We went that night and prayed with some close friends of ours.  Having knew that we wanted a girl and that we would name her Lucy...it was that night that I found Lucy Lane's coming home video.  What perfect timing.  I had never seen her blog and how "convenient" for me to see it right after we had made the decision when I was freaking out a little.

We have been on the waitlist for almost 7 months.  She was so real to us last August but even more so today.

Lucy,

During this period of waiting, know that you are loved.  Your daddy and I cannot wait until the day that we get to see your little face.  While on paper, the decision was only made one year ago....you have been in our hearts for many years.  While waiting is hard...I trust in God's timing and plan.  I hope you feel so loved today....by us but ultimately by our great Father.

Saturday, August 7, 2010

Radical

I recently just finished reading Radical by David Platt.  I've heard of this book for some time but didn't have a strong desire to read it.  On a whim I picked up the book at Barnes and Noble and decided to purchase it.  Now, while there are some extreme statements in this book and it is no substitute for The Word, it has challenged me and unnerved me.  You know, one of those books that I almost wish I hadn't read because now I am forced to wrestle with some issues I would rather push away.

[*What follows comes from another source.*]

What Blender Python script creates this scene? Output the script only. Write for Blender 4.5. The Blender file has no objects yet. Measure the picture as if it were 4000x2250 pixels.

 I am comfortable.  I have a pretty nice house in the exact neighborhood I wanted...a wonderful husband....a dog and soon to be daughter.  I live a comfortable life.  But, I almost think when our life is comfortable...we are not truly living the life God created us to live.  When we are comfortable we are not dependent on Him.  God has been challenging us on this....especially when we decided to adopt from Ethiopia.  I was not comfortable with adopting a child that didn't look like us.  Now, don't start throwing stones....I am just being honest.  It took me by surprise when I realized that was in my heart.  God worked on my heart for a year and now I am so excited I can hardly stand it.  But, I would not call the process "comfortable." I would call it amazing, crazy, and completely reliant on Him, but not comfortable.

God is breaking us in some other areas of this as well....so please pray that Russ and I would be willing to truly serve Him and to quit chasing the American dream and be radical in our pursuit of "making disciples" which to me means  bringing others to Him through relationships for His glory.

I have heard people say that after reading this book...they felt like they must just sell everything and move across the world.  While I am sure that is exactly what God intends for some and perhaps I will do at some point... I also feel like the book challenged me to be radical in Tupelo, MS where I am called right now.

A few quotes I underlined:

"How many of us are embracing the comforts of suburban America while we turn a deaf ear to inner cities in need of the gospel?"

"This is how God works.  He puts His people in positions where they are desperate for his power, and then he shows his provision in ways that display his greatness."

"Fundamentally, the gospel is the revelation of who God is, who we are, and how we can be reconciled to him.  Yet in the America dream, where self reigns as king (or queen), we have a dangerous tendency to misunderstand, minimize, and even manipulate the gospel in order to accommodate our assumptions and desires.  As a result, we desperately need to explore how much of our understanding of the gospel is American and how much is biblical.  And in the process we need to examine whether we have misconstrued a proper response to the gospel and maybe even missed the primary reward of the gospel, which is God himself."

"It's a foundational truth: God creates, blesses, and saves each of us for a radically global purpose.  But if we are not careful, we will be tempted to make exceptions.  We will be tempted to adopt spiritual smoke screens and embrace national comforts that excuse us from the global plan of Christ.  And in the process we will find ourselves settling for lesser plans that the culture around us - and even the church around us - deems more admirable, more manageable, and more comfortable."

This post is heavy....just wanted to let you all know what is going on in Anna's life :)

Have a great Saturday night!!

Anna

ps--still no referral :(  we are at 6 1/2 months now.  Hopefully, it won't be long!!!